En su largo descargo, el juez aseguraba que su verdadero error había sido mostrar un “exceso de consideración hacia Barcia, faltando tal vez a las exigencias de justicia que reclamaban sus demandantes”. Lejos de las tropelías y la violación a la seguridad individual que se denunciaban, él se habría limitado a intentar “sofocar por medios suaves” el conflicto, relajando las previas fórmulas, siendo quizás demasiado “blando y omiso en llenar los deberes del cargo que ejerzo”.40 En segundo lugar, aseguraba que el sumario sobre el robo que se le imputaba a Barcia sí se había realizado, aunque con calma precisamente por consideraciones a este, y que “si se empeña[ba] en ello el sumario” aparecería y con mayores “esclarecimientos”.41 Finalmente negaba la “indicación calumniosa” de que tenía resentimientos contra el procesado y que el único conflicto que habían tenido en el pasado, era en relación con una esclava de Barcia que se quería liberar y él como juez había resuelto a favor de aquella “en circunstancias de no haberse aun circulado la declaratoria del Exmo. Gobierno última sobre la materia a que se ajustó la libertad de la criada sin embargo de que ya estaba el negocio concluido”.42

Dos singulares elementos de esta respuesta iluminaban cómo el juez de paz entendía su función. Por un lado, dejaba claro que podía y de hecho manejaba a discrecionalidad la averiguación de las denuncias, la realización o no de los sumarios, y la formalización de las prisiones. Esa lenidad, la valoración de los “medios suaves” para resolver las disputas, aparecía como un rasgo tan positivo de la justicia de la campaña como el respeto de las leyes. Este segundo objetivo, la legalidad, no dejaba de estar presente dado que López se preocupaba también por remarcarle al juez letrado que había respetado con el mayor celo las últimas disposiciones del gobierno en relación con la libertad de esclavos.
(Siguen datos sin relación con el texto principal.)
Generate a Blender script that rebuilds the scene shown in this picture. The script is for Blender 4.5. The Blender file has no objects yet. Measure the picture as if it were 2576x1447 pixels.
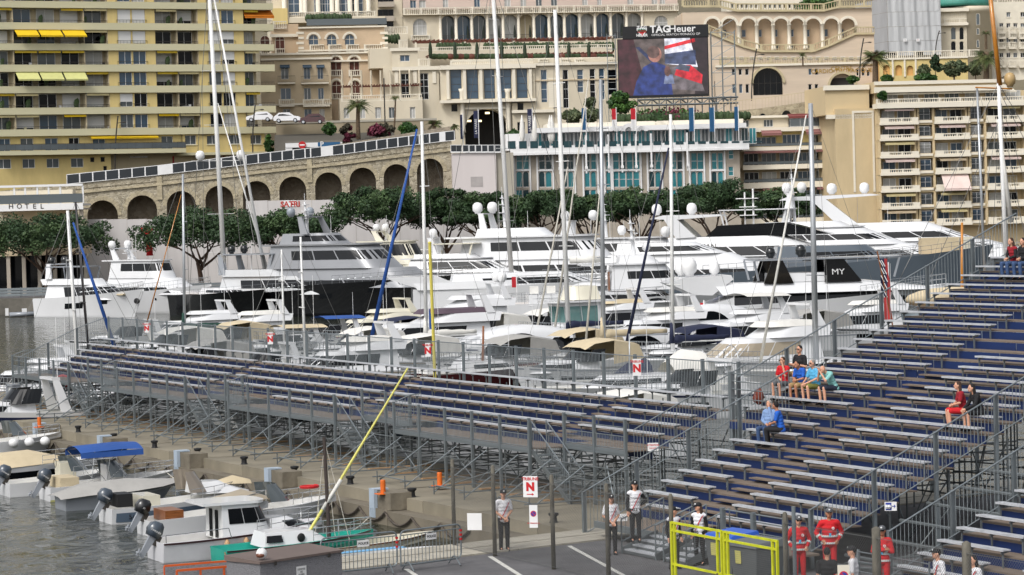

En relación con el primer punto, Barcia y su abogado alertaron al juez de primera instancia sobre la informalidad del proceder de López y negaron que se tratara de una práctica en favor de la conciliación de las partes: “Es preciso que usted no se deje sorprender ni alucinar con las teorías de moderación, de lenidad y de otras semejantes con que el juez de Arrecifes intenta dorar una venganza disfrazándola con el color de la justicia. A bien que Usted es juez letrado que no podrá alucinarse con lo que se alucina a un hombre vulgar que ni sepa discurrir ni pensar.”43

Apelaciones como esta al carácter docto o a la “ilustración” del juez y su capacidad para sobreponerse a los engaños intentados por las partes se multiplicaron en el foro porteño.44 A su vez, Barcia cargaría con mayor ahínco sobre el juez. No eran suyas las palabras usadas en el foro, sino de su asesor letrado, Cayetano Campana, pero eran traducciones de sus quejas al nuevo lenguaje de los derechos naturales. Campana, para exigir la plena libertad de su defendido y la subsanación de costas y perjuicios inferidos, escribía: “En fin yo me abismo señor Juez cómo se atacan tan impunemente los más sagrados derechos que tiene el hombre en sociedad. ¿Acaso el criminal en la campaña está más a cubierto de pesquisas entre tanto el hombre de bien como yo y otros somos el blanco de la persecución?”45

Y le hacía decir a Barcia:

[…] yo debo estar alerta y centinela sobre mis derechos para que no sea violada la ley que los protege, porque entonces yo me haría indigno de vivir en sociedad con los demás hombres, porque sería semejante a un bruto, claro está que mi primera obligación ha sido quejarme de la violación de mis derechos sobre los que no hay habitante por más infeliz que sea que no esté en custodia y guardia de ellos. El Juzgado debe considerar que mi causa es contra un hombre que en su mano tiene mil arbitrios para perjudicarme.46

La inalienabilidad de los derechos consagrados por la sociedad y, en particular, la posibilidad y el deber de exigirlos ante las autoridades, era uno de los sentidos últimos de la revolución y su retórica jurídica. Campana sabía bien que era la herramienta adecuada para impugnar las actuaciones del juez rural y, de la mano de ella, lograr la libertad (provisional) de su cliente.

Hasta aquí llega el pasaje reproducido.